Architecture

Halo is a privacy-enhanced zkEVM built on Polygon's AggLayer that introduces confidential transactions to the Ethereum ecosystem. By extending the EVM with protocol-level privacy primitives, Halo enables developers to build applications that seamlessly combine public and private state without sacrificing composability, security, or user experience. The architecture leverages Polygon's proven CDK infrastructure and settles to Ethereum L1, ensuring users maintain sovereign control over their assets while accessing meaningful privacy guarantees.


State

Halo implements a dual-state model that runs two parallel execution contexts within a single unified system. The public state operates as a standard EVM account model with transparent balances, providing full composability with any existing Ethereum application. Traditional DeFi operations, smart contract interactions, and transparent transactions all execute in this context, optimized for operations requiring transparency and interoperability with the broader ecosystem.
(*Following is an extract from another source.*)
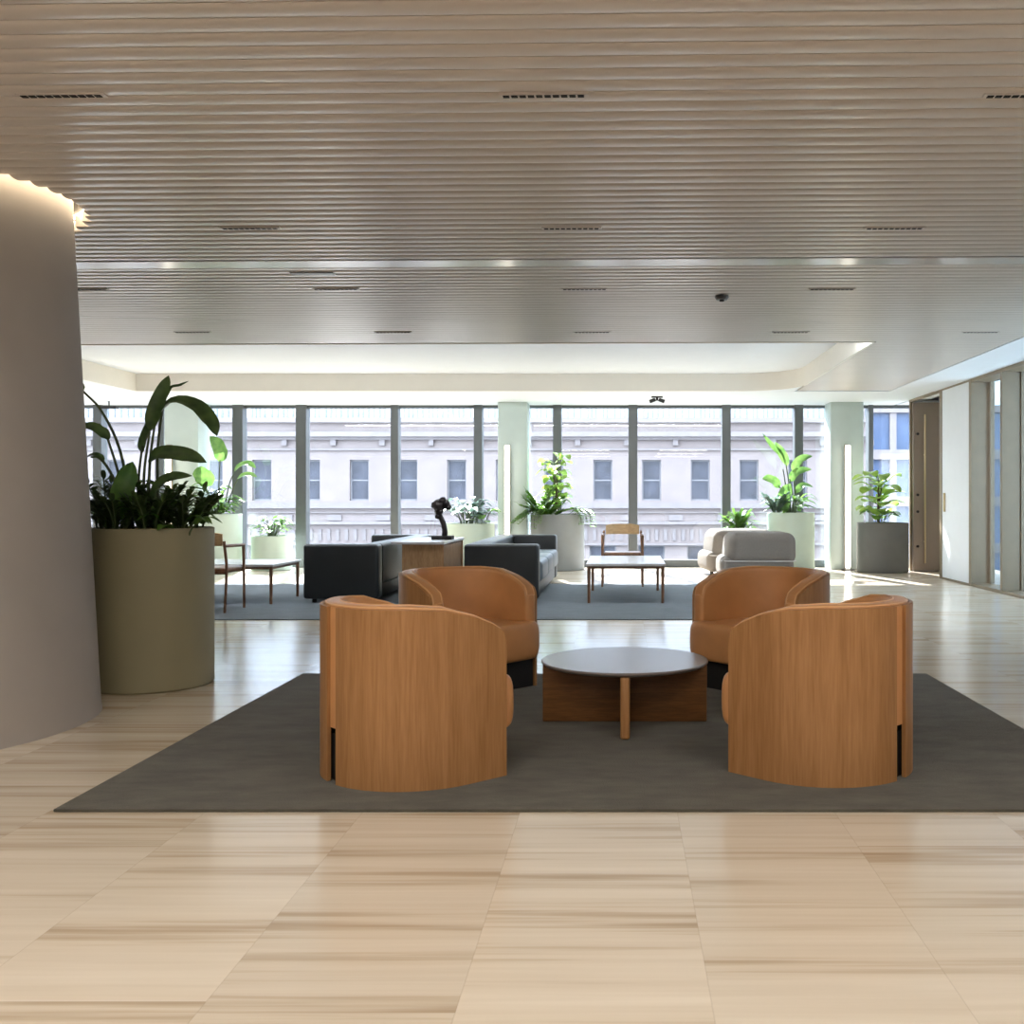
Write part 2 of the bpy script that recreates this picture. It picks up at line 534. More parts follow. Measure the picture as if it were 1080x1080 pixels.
# flat strip interrupting the battens
bm = BM()
yb0, yb1 = 6.985, 7.185
v = [bm.verts.new(p) for p in ((XS0, yb0 - TH * XS0, H + .004), (XS1 - .25, yb0 - TH * XS1, H + .004), (XS1 - .25, yb1 - TH * XS1, H + .004), (XS0, yb1 - TH * XS0, H + .004))]
f = bm.faces.new(v)
ex = bmesh.ops.extrude_face_region(bm, geom=[f])
for e in ex['geom']:
    if isinstance(e, bmesh.types.BMVert): e.co.z += .06
struct('trim_1', bm, mat('satin_strip', rgb(205, 203, 202), 0.16, 0.0, var=0.01, spec=1.0))
# slab above everything
bm = BM(); box(bm, XL, 7.0, YN, YW + .3, 3.3, 3.45)
struct('ceiling_slab', bm, M['white'])
bm = BM(); box(bm, XL, 4.3, YN, RY0 - .06, H + .10, H + .12)
bb = bm
struct('ceiling_backing', bm, M['plenum'])
# recess: rim wall, back wall with rounded corner, top
def ring_wall(bm, path, z0, z1, th):
    """vertical wall along a plan path, thickness th to its left"""
    path = [Vector((p[0], p[1], 0)) for p in path]
    rows = []
    for i, p in enumerate(path):
        t = (path[min(i + 1, len(path) - 1)] - path[max(i - 1, 0)]).normalized()
        n = Vector((-t.y, t.x, 0))
        q = p + n * th
        rows.append([bm.verts.new((p.x, p.y, z0)), bm.verts.new((p.x, p.y, z1)), bm.verts.new((q.x, q.y, z1)), bm.verts.new((q.x, q.y, z0))])
    for a, b in zip(rows, rows[1:]):
        for k in range(4):
            bm.faces.new((a[k], a[(k + 1) % 4], b[(k + 1) % 4], b[k]))
    bm.faces.new(rows[0]); bm.faces.new(rows[-1][::-1])
bm = BM()
rc = 0.9
path = [(RX1, RY0 - TH * RX1)] + [(RX1 - rc + rc * math.cos(a), RY1 - rc + rc * math.sin(a)) for a in [k * PI / 2 / 12 for k in range(13)]] + [(RX0, RY1), (RX0, RY0 - TH * RX0)]
ring_wall(bm, path, H, H + .40, -.03)
ring_wall(bm, [(RX0, RY0 - TH * RX0), (RX1, RY0 - TH * RX1)], H, H + .40, -.03)
struct('ceiling_recess_rim', bm, mat('cream_plaster', rgb(232, 226, 214), 0.7, var=0.01), None, 50)
bm = BM(); box(bm, RX0 - .04, RX1 + .04, RY0 - .25, RY1 + .04, H + .27, H + .31)
struct('ceiling_recess_top', bm, M['white'])
# flat white soffits: beside the windows, over the right wall, left of the recess
bm = BM()
box(bm, RX1 + .0, 4.86, RY1 + .03, YW + .1, H, H + .05)
box(bm, RX0 - .03, RX1, RY1 + .035, YW + .1, H, H + .05)
# filler between the rounded corner and the square soffit
fan = [(RX1, RY1 + .03), (RX1, RY1 - rc)] + [(RX1 - rc + rc * math.cos(k * PI / 24), RY1 - rc + rc * math.sin(k * PI / 24)) for k in range(1, 13)] + [(RX1 - rc, RY1 + .03)]
bm.faces.new([bm.verts.new((x, y, H + .002)) for x, y in fan])
box(bm, 4.155, XR + .02, YN, RY1 + .03, H - .005, H + .05)
box(bm, XL, RX0 - .03, RY0 + .1, YW + .1, H, H + .05)
struct('ceiling_soffit', bm, M['white'])

# column
bm = BM()
lathe(bm, [(0, 0), (1.105, 0), (1.10, .01)] + [(1.10 - .38 * k / 10 * 1.0, H * k / 10) for k in range(1, 11)] + [(.68, H + .4), (0, H + .4)], 128, (0, 0, 0))
for v in bm.verts:
    q = CC.lerp(CT, v.co.z / H)
    v.co.x += q.x; v.co.y += q.y
struct('column', bm, M['column'], None, 40)
# lit slot round the column head
bm = BM()
pts = [(CT.x + .79 * math.cos(a), CT.y + .79 * math.sin(a), H + .085) for a in [2 * PI * k / 64 for k in range(65)]]
tube(bm, pts, .012, None, 6)
tag(obj('light_strip', bm, M['cove'], None, 60), 'warm light strip hidden in the ceiling slot round the big column head', 'light')

bm = BM()
box(bm, RX0 + .1, RX1 - .05, RY0 + .12, RY0 + .15, H + .15, H + .17)  # added glowing strip, out of sight, to brighten the recess
tag(obj('light_strip', bm, emit_mat('recess_fill_glow', (.88, .94, 1.0, 1), 70.0)), 'added white light strip brightening the ceiling recess, out of sight behind its front rim', 'light')
# window wall -------------------------------------------------------
mull = [(-130, 9), (-45, 9), (40, 9), (106, 9), (173, 6), (253, 11), (319.5, 11), (417.5, 8), (505, 9), (588, 9), (667.5, 9.5), (765.5, 9), (841.5, 9), (917, 5), (985, 6)]
def wx(px): return (px - CX) / F * YW
for i, (px, wpx) in enumerate(mull[:-1]):
    x0, x1 = wx(px), wx(mull[i + 1][0])
    w0 = wpx / F * YW / 2
    bm = BM()
    box(bm, x0 - w0, x0 + w0, YW - .12, YW + .10, 0, H + .02, .006)
    if i == len(mull) - 2:
        box(bm, x1 - .05, x1 + .05, YW - .12, YW + .10, 0, H + .02, .006)
    w1 = mull[i + 1][1] / F * YW / 2
    box(bm, x0 + w0, x1 - w1, YW - .06, YW + .08, 0, .13, .006)
    box(bm, x0 + w0, x1 - w1, YW - .04, YW + .08, H - .05, H + .02)
    wo = struct('window_%d' % (i + 1), bm, M['mullion'])
    bm = BM(); box(bm, x0 + w0, x1 - w1, YW + .015, YW + .03, .13, H - .05)
    obj('pane', bm, M['glass'], wo)
# end wall bits & other walls
bm = BM(); box(bm, wx(-130) - 1.5, wx(-130) - .07, YW - .1, YW + .1, 0, H + .4); struct('wall_window_side', bm, M['white'])
bm = BM(); box(bm, wx(-130) - 2, 7, YW - .02, YW + .2, H + .02, 3.46); struct('trim_2', bm, M['white'])
bm = BM(); box(bm, XL - .15, XL, YN, YW, 0, 3.4); struct('wall_left', bm, M['white'])
bm = BM(); box(bm, XL, 6.4, YN - .15, YN, 0, 3.4); struct('wall_back', bm, M['white'])

# pillars by the windows with their lamp tubes
for k, (px, wpx) in enumerate(((191, 36), (540.5, 31), (893.5, 35))):
    Y0 = 17.1
    x = (px - CX) / F * Y0; w = wpx / F * Y0 / 2
    bm = BM(); box(bm, x - w, x + w, Y0, Y0 + .5, 0, H, .015, 2)
    struct('pillar', bm, M['pillar'], None, 40)
lamps = [(178, 'slender lit tube lamp against the left window pillar, behind the big olive planter'),
         (535, 'slender lit tube lamp against the middle window pillar, behind the dark sofa'),
         (894, 'slender lit tube lamp against the right window pillar, beside the dark grey planter')]
lamp0 = None
for px, lb in lamps:
    x = (px - CX) / F * 17.0
    if lamp0 is None:
        t = thing('floor_lamp', lb, 'lamp', (x, 16.98, 0), 0, 'lit tube lamps at the window pillars')
        bm = BM(); lathe(bm, [(0, 0), (.11, 0), (.11, .012), (.03, .02), (0, .02)], 32); obj('base', bm, M['dark'], t, 40)
        bm = BM(); box(bm, -.05, .05, .03, .06, .02, 2.14, .006); obj('back_channel', bm, M['bronze'], t)
        bm = BM(); box(bm, -.042, .042, -.03, .03, .03, 2.13, .02, 3); obj('lamp_tube', bm, M['tube'], t, 50)
        lamp0 = t
    else:
        dup(lamp0, (x, 16.98, 0), 0, lb)

# right wall --------------------------------------------------------
bm = BM()
box(bm, XR, XR + .04, 16.74, 16.80, 0, H)                          # far jamb of the alcove
box(bm, XR + .56, XR + .66, 16.74, YW - .13, 0, H)                 # far return
box(bm, XR, XR + .04, 15.10, 15.20, 0, H)                          # jamb of the alcove
box(bm, XR + .04, XR + .5, 15.08, 15.16, 0, H)
box(bm, XR - .005, XR + .06, 13.80, 13.90, 0, H)
box(bm, XR + .06, XR + .32, 13.80, 13.86, 0, H)
fins = [12.73 - 1.06 * k for k in range(0, 6)]
for y in fins:
    box(bm, XR, XR + .30, y - .035, y + .035, .04, H - .04)
box(bm, XR, XR + .30, fins[-1], 13.80, 0, .04)                     # floor track
box(bm, XR, XR + .30, fins[-1], 13.80, H - .05, H)
box(bm, XR, XR + .04, 13.90, 15.10, H - .03, H); box(bm, XR, XR + .04, 13.90, 15.10, 0, .03)
box(bm, XR, XR + .04, 15.20, 16.75, H - .04, H)
struct('wall_right', bm, M['bronze'])
bm = BM(); box(bm, XR + .01, XR + .05, 13.905, 15.095, .03, H - .03)
wr = struct('door_2', bm, M['panel'])
bm = BM(); box(bm, XR - .02, XR + .01, 14.94, 14.97, 1.02, 1.30, .004); obj('door_handle', bm, M['brass'], wr)
ys = [13.80] + fins
for i in range(len(ys) - 1):
    bm = BM(); box(bm, XR + .25, XR + .265, ys[i + 1] + .035, ys[i] - .035, .04, H - .05)
    bmf = BM()
    box(bmf, XR + .235, XR + .28, ys[i] - .06, ys[i] - .036, .04, H - .05)
    fr = struct('window_%d' % (21 + i), bmf, M['bronze'])
    obj('pane', bm, M['glassr'], fr)
bm = BM(); box(bm, XR, XR + .2, YN, fins[-1] - .035, 0, H + .4); struct('wall_right_near', bm, M['white'])
bm = BM(); box(bm, XR + .3, XR + .45, fins[-1], 17.7, H, 3.4); struct('trim_3', bm, M['white'])
# alcove
bm = BM()
box(bm, XR + .5, XR + .56, 15.08, 16.9, 0, H); box(bm, XR + .04, XR + .5, 16.74, 16.80, 0, H)
box(bm, XR + .04, XR + .56, 15.1, 17.7, H, H + .05)
struct('wall_alcove', bm, M['white'])
bm = BM(); box(bm, XR + .03, XR + .495, 16.66, 16.735, .01, H - .05, .004)
d1 = struct('door_1', bm, M['doorm'])
bm = BM(); tube(bm, [(XR + .21, 16.60, .14), (XR + .21, 16.60, 2.62)], .016, seg=12)
for z in (.5, 1.95): tube(bm, [(XR + .21, 16.60, z), (XR + .21, 16.665, z)], .01, seg=8)
obj('door_handle', bm, M['brass'], d1, 40)
bm = BM()
for z in (.42, 1.0, 1.28, 2.3): tube(bm, [(XR + .1, 16.63, z), (XR + .1, 16.665, z)], .022, seg=12)
obj('lock', bm, M['dark'], d1, 40)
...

The private state introduces encrypted balances stored at the protocol level, enabling confidential transfers that hide amounts and transaction details while maintaining non-custodial ownership through user-controlled private keys. This isn't achieved through separate privacy pools or custodial contracts—instead, privacy is built directly into the account model itself through encrypted balance commitments stored in standard EVM storage.

Users can seamlessly transition between these states based on their operational needs. DeFi operations requiring composability with external protocols naturally use public state, while sensitive transfers leverage private state. This flexibility allows developers to choose transparency or privacy on a per-operation basis without breaking compatibility with existing infrastructure or fragmenting liquidity across isolated systems.

The key innovation here is that privacy is achieved without introducing UTXO state management, separate shielded pools, or custodial intermediaries. The architecture extends the EVM's account model to natively support confidential balances while maintaining full backward compatibility with existing contracts and tooling.